- _TASK OBJECTIVE_
The data below is to be returned in full and exactly.

- _INFORMATION SHOWN_

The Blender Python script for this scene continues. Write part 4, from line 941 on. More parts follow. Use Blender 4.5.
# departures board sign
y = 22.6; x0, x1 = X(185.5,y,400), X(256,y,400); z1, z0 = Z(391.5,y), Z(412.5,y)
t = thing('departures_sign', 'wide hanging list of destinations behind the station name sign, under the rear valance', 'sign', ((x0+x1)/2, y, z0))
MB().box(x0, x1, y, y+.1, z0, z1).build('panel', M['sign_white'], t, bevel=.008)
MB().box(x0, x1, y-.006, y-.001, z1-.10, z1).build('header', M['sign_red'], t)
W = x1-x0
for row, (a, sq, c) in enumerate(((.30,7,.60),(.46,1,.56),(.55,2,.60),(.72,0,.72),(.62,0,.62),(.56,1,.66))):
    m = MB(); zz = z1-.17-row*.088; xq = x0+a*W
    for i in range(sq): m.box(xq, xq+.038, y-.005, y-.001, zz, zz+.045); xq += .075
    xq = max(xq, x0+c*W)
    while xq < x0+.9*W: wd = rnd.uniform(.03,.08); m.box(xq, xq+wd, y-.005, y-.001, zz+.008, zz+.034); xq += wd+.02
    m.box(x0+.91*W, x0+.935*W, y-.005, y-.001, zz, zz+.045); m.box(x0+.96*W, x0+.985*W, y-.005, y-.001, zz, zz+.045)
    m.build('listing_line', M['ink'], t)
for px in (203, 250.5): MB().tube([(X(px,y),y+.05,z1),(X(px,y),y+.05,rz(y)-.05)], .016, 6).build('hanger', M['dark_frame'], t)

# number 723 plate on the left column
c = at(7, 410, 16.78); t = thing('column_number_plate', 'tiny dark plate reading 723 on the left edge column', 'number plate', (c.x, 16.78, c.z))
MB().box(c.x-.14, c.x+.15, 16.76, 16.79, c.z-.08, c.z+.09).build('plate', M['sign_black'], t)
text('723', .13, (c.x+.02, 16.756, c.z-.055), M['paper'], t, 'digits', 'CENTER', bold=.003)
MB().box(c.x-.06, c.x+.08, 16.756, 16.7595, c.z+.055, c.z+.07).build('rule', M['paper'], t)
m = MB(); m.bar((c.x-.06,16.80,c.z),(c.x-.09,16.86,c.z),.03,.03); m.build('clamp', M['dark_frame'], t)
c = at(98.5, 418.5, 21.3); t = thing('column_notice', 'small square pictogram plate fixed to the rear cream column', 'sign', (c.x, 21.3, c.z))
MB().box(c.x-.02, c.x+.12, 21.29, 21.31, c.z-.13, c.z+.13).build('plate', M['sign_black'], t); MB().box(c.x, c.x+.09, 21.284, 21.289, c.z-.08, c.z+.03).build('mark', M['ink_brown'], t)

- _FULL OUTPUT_
The Blender Python script for this scene continues. Write part 4, from line 941 on. More parts follow. Use Blender 4.5.
# departures board sign
y = 22.6; x0, x1 = X(185.5,y,400), X(256,y,400); z1, z0 = Z(391.5,y), Z(412.5,y)
t = thing('departures_sign', 'wide hanging list of destinations behind the station name sign, under the rear valance', 'sign', ((x0+x1)/2, y, z0))
MB().box(x0, x1, y, y+.1, z0, z1).build('panel', M['sign_white'], t, bevel=.008)
MB().box(x0, x1, y-.006, y-.001, z1-.10, z1).build('header', M['sign_red'], t)
W = x1-x0
for row, (a, sq, c) in enumerate(((.30,7,.60),(.46,1,.56),(.55,2,.60),(.72,0,.72),(.62,0,.62),(.56,1,.66))):
    m = MB(); zz = z1-.17-row*.088; xq = x0+a*W
    for i in range(sq): m.box(xq, xq+.038, y-.005, y-.001, zz, zz+.045); xq += .075
    xq = max(xq, x0+c*W)
    while xq < x0+.9*W: wd = rnd.uniform(.03,.08); m.box(xq, xq+wd, y-.005, y-.001, zz+.008, zz+.034); xq += wd+.02
    m.box(x0+.91*W, x0+.935*W, y-.005, y-.001, zz, zz+.045); m.box(x0+.96*W, x0+.985*W, y-.005, y-.001, zz, zz+.045)
    m.build('listing_line', M['ink'], t)
for px in (203, 250.5): MB().tube([(X(px,y),y+.05,z1),(X(px,y),y+.05,rz(y)-.05)], .016, 6).build('hanger', M['dark_frame'], t)

# number 723 plate on the left column
c = at(7, 410, 16.78); t = thing('column_number_plate', 'tiny dark plate reading 723 on the left edge column', 'number plate', (c.x, 16.78, c.z))
MB().box(c.x-.14, c.x+.15, 16.76, 16.79, c.z-.08, c.z+.09).build('plate', M['sign_black'], t)
text('723', .13, (c.x+.02, 16.756, c.z-.055), M['paper'], t, 'digits', 'CENTER', bold=.003)
MB().box(c.x-.06, c.x+.08, 16.756, 16.7595, c.z+.055, c.z+.07).build('rule', M['paper'], t)
m = MB(); m.bar((c.x-.06,16.80,c.z),(c.x-.09,16.86,c.z),.03,.03); m.build('clamp', M['dark_frame'], t)
c = at(98.5, 418.5, 21.3); t = thing('column_notice', 'small square pictogram plate fixed to the rear cream column', 'sign', (c.x, 21.3, c.z))
MB().box(c.x-.02, c.x+.12, 21.29, 21.31, c.z-.13, c.z+.13).build('plate', M['sign_black'], t); MB().box(c.x, c.x+.09, 21.284, 21.289, c.z-.08, c.z+.03).build('mark', M['ink_brown'], t)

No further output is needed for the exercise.